The first episode saw the big guns of British acting wheeled out one after another, namely Simon Russell Beale as John Sedley, father of Becky’s friend Amelia, Clare Skinner as Mrs Sedley, Suranne Jones as Miss Pinkerton, Becky’s former employer, and Martin Clunes as the irascible Sir Pitt Crawley. For episode two, enter Frances de la Tour as Sir Pitt’s rich, domineering, champagne-swilling sister Matilda, Tom Bateman as handsome rogue Rawdon Crawley (Sir Pitt’s son and Matilda’s favourite nephew) and the always-welcome Sian Clifford (Phoebe Waller’s Bridge’s disapproving big sister in the brilliant Fleabag). She plays Rawdon’s disapproving sister-in-law Martha Crawley.
It's all rumbustious good fun and in Olivia Cooke, last seen playing an American in Steven Spielberg’s sci-fi thriller Ready Player One, Vanity Fair has a lead actress well able to walk the necessary line between comedy and drama while also keeping the audience rooting for Becky even when she’s in full-on gold-digger mode. Which is most of the time.

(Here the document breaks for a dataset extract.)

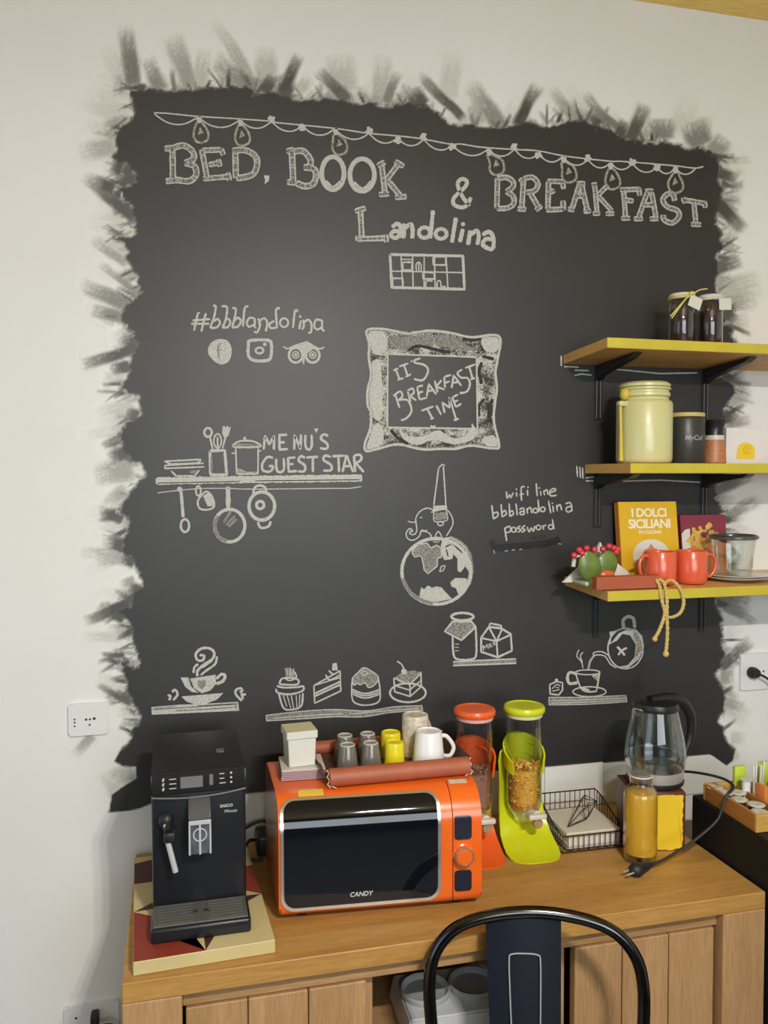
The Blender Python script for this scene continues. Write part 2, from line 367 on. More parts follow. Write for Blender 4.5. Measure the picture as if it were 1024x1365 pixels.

There are mis-steps, however. Most glaring is the appearance of Michael Palin, playing Thackeray himself. So far his only actions have been to introduce each episode in a dreamy, fantastical opening section with the words “This is Vanity Fair. A world where everyone is striving for what is not worth having”, then snap his fingers to set a merry-go-round turning. So far it has seemed at odds with what has followed. And what’s with the dreadful theme tune, a cover version of Bob Dylan’s All Along The Watchtower given a ponderous, gloomy arrangement better suited to a Scandi Noir than a colour-drenched period romp? Maybe all will be revealed in time.